The lesson from insurer behavior, then, is not to copy institutions. The useful part is their logic: money with different jobs should sit in different buckets. That is a discipline many beginners skip when they let the whole portfolio depend on a single market direction.
Government bonds show that demand for long-duration assets is still real
The second signal comes from Vietnam's government bond market. In May 2026, HNX held 17 auctions for Treasury-issued government bonds and raised VND 33,630 billion. Since the start of the year, total issuance has reached VND 159,186 billion, equal to 72% of the second-quarter plan and 32% of the full-year 2026 target.TBTCO
That 32% figure says two things. First, the state still needs a large amount of long-term funding for the budget and public investment program. Second, the market still has room for a class of assets that institutions can use to anchor yield over time. Against the annual target, there is still a substantial amount left to absorb in the next seven months.
For beginners, the message is not that they should rush out and buy government bonds. The real point is that Vietnam still shows genuine demand for long-duration, yield-bearing assets. That gives retail investors a clearer reference point for portfolio construction.

Why this signal stands out more this week
This week's backdrop makes stable yield easier to notice. Nasdaq fell 5.1%, global gold slipped about 2.7%, SJC gold selling prices fell about 5.2%, and the VN-Index declined about 0.3%. The VIX, meanwhile, jumped 36.2%, signaling a sharp rise in market anxiety. These figures come from Investify's internal database, using snapshots between May 29 and June 6, 2026 depending on the asset.
That does not mean stocks or gold have lost their role. But when both risk assets and traditional safe havens turn choppy at the same time, investors naturally ask a different question: should part of the portfolio work in a way that depends less on weekly mood swings?
Current deposit rates make that question more concrete. CafeF reported on June 7 that some banks are still offering top rates of around 7% a year for terms from six to 12 months, while the largest state-owned banks are holding their highest levels at 6.8% a year.CafeF Once rates are no longer extremely low, the opportunity cost of waiting in cash changes as well.

How beginners should read this
The first mistake would be to turn this signal into an extreme conclusion such as "sell stocks and move into fixed income." The evidence does not support that. Retail investors should treat it as a framework for reorganizing money by purpose.
One practical way to think about it is through three buckets. The first is money that must be available in the short term, so safety and availability matter most. The second is money meant to generate steady income and that can be locked for longer. That is where the rate-lock idea begins to matter. The third bucket is capital still aimed at higher growth through equities or equity funds.

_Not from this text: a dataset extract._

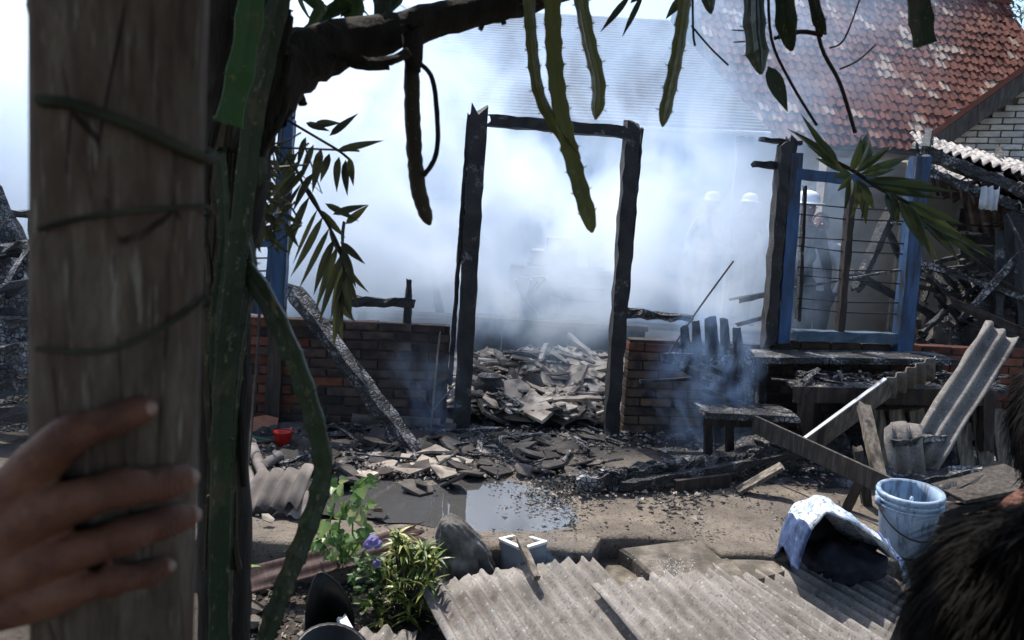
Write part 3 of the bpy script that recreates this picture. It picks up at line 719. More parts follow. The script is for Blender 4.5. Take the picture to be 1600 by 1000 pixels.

Seen this way, adding a rate-lock bucket is not an overly defensive move. It is a way to stop every short-term market swing from pulling the emotional center of the whole portfolio with it. For beginners, it also creates the comfort of knowing that part of the money is following a more predictable path.
The most coherent conclusion is this: stable yield has become attractive enough to deserve an explicit place in a beginner's portfolio again. That does not cancel out the role of equities or gold. It simply means a more mature portfolio should not rely only on a price-appreciation story.
The next two weeks offer a fairly clear watch list: do deposit rates remain elevated, can government bond issuance continue to attract demand, and do fixed-income products maintain good liquidity when investors ask for their money back? If those three pieces hold, the rate-lock bucket will start to look less like a side option and more like part of a beginner portfolio's foundation.